3. Why does the calculator reject collinear points?
Collinear points do not create a valid triangle. Without a real triangle, the altitudes do not form a unique orthocenter, so the calculation must stop.
4. Does the tool support decimal coordinates?
Yes. You can enter integers, decimals, and negative values. The calculator solves the altitude equations using floating-point arithmetic and then formats the output to your selected precision.
5. How are vertical and horizontal sides handled?
The calculator uses line equations in standard form instead of relying only on slopes. That avoids errors when a side or altitude is vertical or horizontal.
6. Why are side lengths and area included?
They provide extra geometric context. Side lengths help classify the triangle, while area confirms the triangle is valid and supports deeper coordinate geometry analysis.
7. Can I use this for homework checking?
Yes.

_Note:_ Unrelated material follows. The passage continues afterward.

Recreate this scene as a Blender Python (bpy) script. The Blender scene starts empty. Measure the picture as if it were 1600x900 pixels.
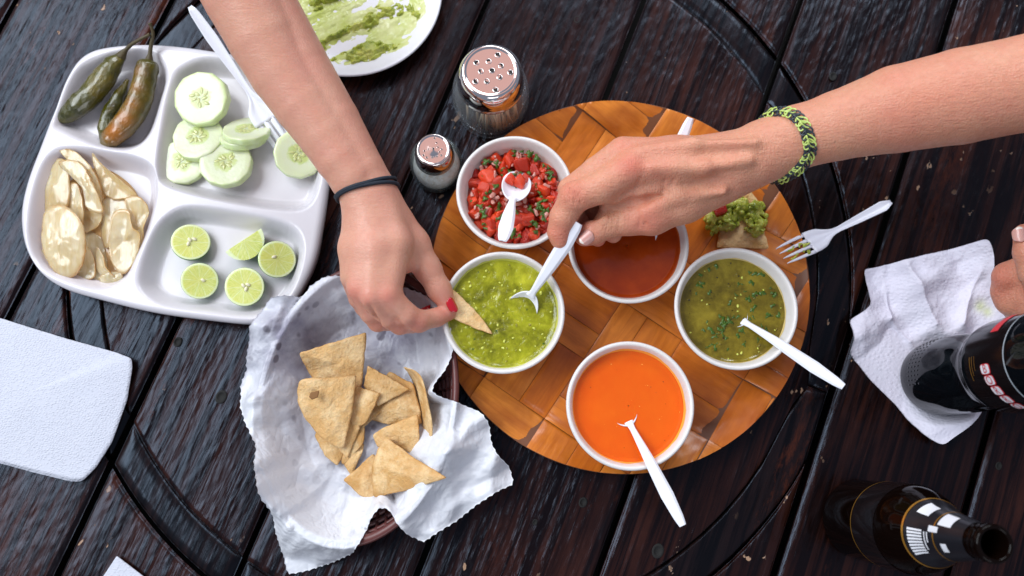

It is useful for verifying manual solutions, checking altitude equations, and reviewing whether the orthocenter should fall inside, outside, or at a vertex.
8. What do the CSV and PDF files contain?
They contain the entered vertices, orthocenter coordinates, triangle type, orthocenter position, side lengths, area, perimeter, and the three altitude equations.